# Directive
Retype nothing but the lines from the start of the material up to and including the line with "rad = math.radians". Pictures don't belong in the copy.

# Raw data
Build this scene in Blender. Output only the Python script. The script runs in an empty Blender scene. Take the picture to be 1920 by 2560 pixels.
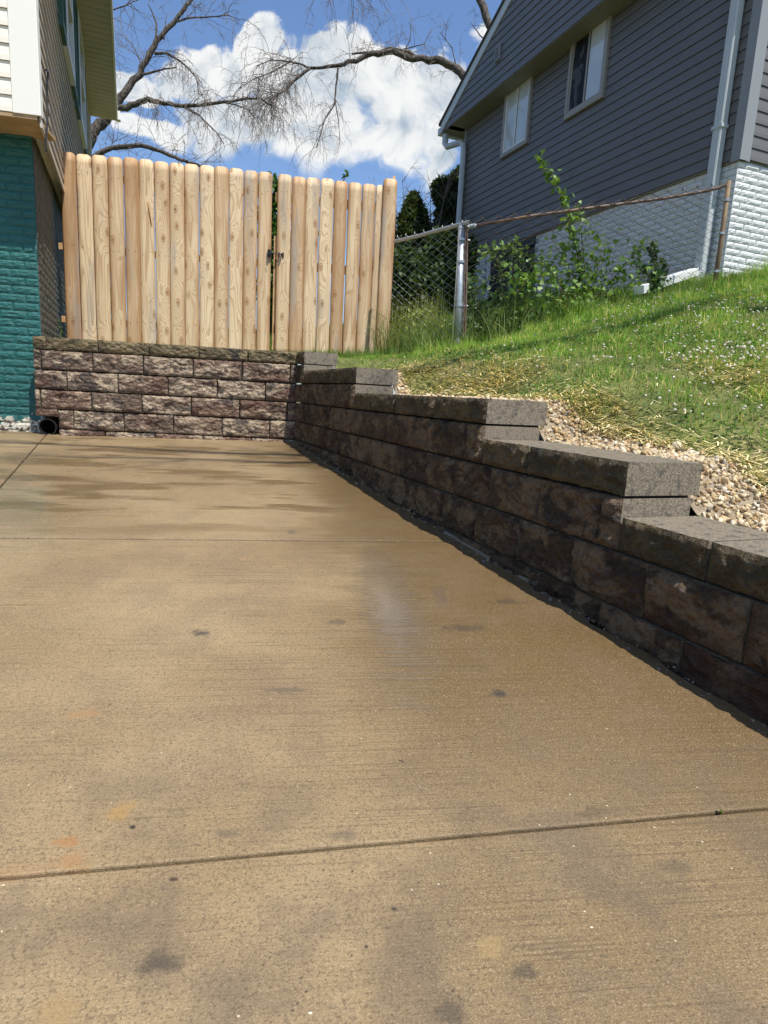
import bpy, math, random
import numpy as np
from mathutils import Vector, Matrix, noise as mn
random.seed(7); RNG = np.random.default_rng(7)
scene = bpy.context.scene
col = scene.collection
rad = math.radians

# ------------------------------------------------------------------ camera
CAM = np.array([0.1398, -5.2380, -0.3245])
CR = np.array([0.99241465, -0.11074864, 0.05336565])
CU = np.array([-0.03187348, 0.18745464, 0.981756])
CF = np.array([0.11873178, 0.97600999, -0.18250279])
FPX = 1544.5
cd = bpy.data.cameras.new('camera'); cam = bpy.data.objects.new('camera', cd); col.objects.link(cam)
cd.sensor_fit = 'HORIZONTAL'; cd.sensor_width = 36; cd.lens = 36 * FPX / 1920
cd.clip_start = 0.02; cd.clip_end = 2000
cam.matrix_world = Matrix(((CR[0], CU[0], -CF[0], CAM[0]), (CR[1], CU[1], -CF[1], CAM[1]), (CR[2], CU[2], -CF[2], CAM[2]), (0, 0, 0, 1)))
scene.camera = cam
scene.render.resolution_x = 768; scene.render.resolution_y = 1024

def ray(x, y): return CF + CR * (x - 960) / FPX - CU * (y - 1280) / FPX
def dep(x, y, d): return CAM + ray(x, y) * d
def hitp(x, y, P, N):
    v = ray(x, y); t = ((np.array(P) - CAM) @ np.array(N)) / (v @ np.array(N)); return CAM + v * t

# ------------------------------------------------------------------ light
SUN = np.array([0.70, -1.0, 2.42]); SUN = SUN / np.linalg.norm(SUN)
sd = bpy.data.lights.new('sun', 'SUN'); sd.energy = 4.5; sd.angle = rad(0.55); sd.color = (1.0, 0.95, 0.87)
so = bpy.data.objects.new('sun', sd); col.objects.link(so)
so.rotation_euler = Vector(SUN).to_track_quat('Z', 'Y').to_euler()
scene.view_settings.view_transform = 'Standard'; scene.view_settings.look = 'None'
scene.view_settings.exposure = 0.36; scene.view_settings.gamma = 1.0

# ------------------------------------------------------------------ node helper
class NT:
    def __init__(s, tree): s.t = tree; s.N = tree.nodes; s.L = tree.links
    def node(s, typ, **kw):
        n = s.N.new(typ)
        for k, v in kw.items(): setattr(n, k, v)
        return n
    def put(s, sock, v):
        if isinstance(v, bpy.types.NodeSocket): s.L.new(v, sock)
        elif v is not None:
            if hasattr(sock, 'default_value'):
                try: sock.default_value = v
                except Exception: sock.default_value = tuple(v) + (1.0,)
    def m(s, op, a, b=None, c=None, clamp=False):
        n = s.node('ShaderNodeMath', operation=op, use_clamp=clamp); s.put(n.inputs[0], a)
        if b is not None: s.put(n.inputs[1], b)
        if c is not None: s.put(n.inputs[2], c)
        return n.outputs[0]
    def vm(s, op, a, b=None, out=0):
        n = s.node('ShaderNodeVectorMath', operation=op); s.put(n.inputs[0], a)
        if b is not None: s.put(n.inputs[1], b)
        return n.outputs['Value'] if op in ('LENGTH', 'DOT_PRODUCT', 'DISTANCE') else n.outputs[0]
    def mix(s, f, a, b, blend='MIX'):
        n = s.node('ShaderNodeMix', data_type='RGBA', blend_type=blend); s.put(n.inputs[0], f)
        s.put(n.inputs[6], a if isinstance(a, bpy.types.NodeSocket) else tuple(a) + (1,)); s.put(n.inputs[7], b if isinstance(b, bpy.types.NodeSocket) else tuple(b) + (1,))
        return n.outputs[2]
    def noise(s, vec, scale=5, detail=4, rough=0.55, dist=0.0, color=False):
        n = s.node('ShaderNodeTexNoise'); s.put(n.inputs['Vector'], vec); s.put(n.inputs['Scale'], scale)
        n.inputs['Detail'].default_value = detail; n.inputs['Roughness'].default_value = rough; n.inputs['Distortion'].default_value = dist
        return n.outputs['Color'] if color else n.outputs[0]
    def vor(s, vec, scale=5, feature='F1', out='Distance', rnd=1.0):
        n = s.node('ShaderNodeTexVoronoi', feature=feature); s.put(n.inputs['Vector'], vec); s.put(n.inputs['Scale'], scale)
        n.inputs['Randomness'].default_value = rnd
        return n.outputs[out]
    def step(s, v, lo, hi, a=0.0, b=1.0):
        n = s.node('ShaderNodeMapRange', interpolation_type='SMOOTHSTEP'); s.put(n.inputs[0], v)
        for i, q in enumerate((lo, hi, a, b)): s.put(n.inputs[1 + i], q)
        return n.outputs[0]
    def lin(s, v, lo, hi, a=0.0, b=1.0):
        n = s.node('ShaderNodeMapRange'); s.put(n.inputs[0], v)
        for i, q in enumerate((lo, hi, a, b)): s.put(n.inputs[1 + i], q)
        return n.outputs[0]
    def mp(s, vec, scale=(1, 1, 1), loc=(0, 0, 0), rot=(0, 0, 0)):
        n = s.node('ShaderNodeMapping'); s.put(n.inputs[0], vec); n.inputs[1].default_value = loc; n.inputs[2].default_value = rot; n.inputs[3].default_value = scale
        return n.outputs[0]
    def sep(s, vec):
        n = s.node('ShaderNodeSeparateXYZ'); s.put(n.inputs[0], vec); return n.outputs
    def comb(s, x, y, z):
        n = s.node('ShaderNodeCombineXYZ'); s.put(n.inputs[0], x); s.put(n.inputs[1], y); s.put(n.inputs[2], z); return n.outputs[0]
    def bump(s, h, strength=0.5, dist=0.01, normal=None):
        n = s.node('ShaderNodeBump'); s.put(n.inputs['Height'], h); n.inputs['Strength'].default_value = strength; n.inputs['Distance'].default_value = dist
        if normal is not None: s.put(n.inputs['Normal'], normal)
        return n.outputs[0]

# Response
Build this scene in Blender. Output only the Python script. The script runs in an empty Blender scene. Take the picture to be 1920 by 2560 pixels.
import bpy, math, random
import numpy as np
from mathutils import Vector, Matrix, noise as mn
random.seed(7); RNG = np.random.default_rng(7)
scene = bpy.context.scene
col = scene.collection
rad = math.radians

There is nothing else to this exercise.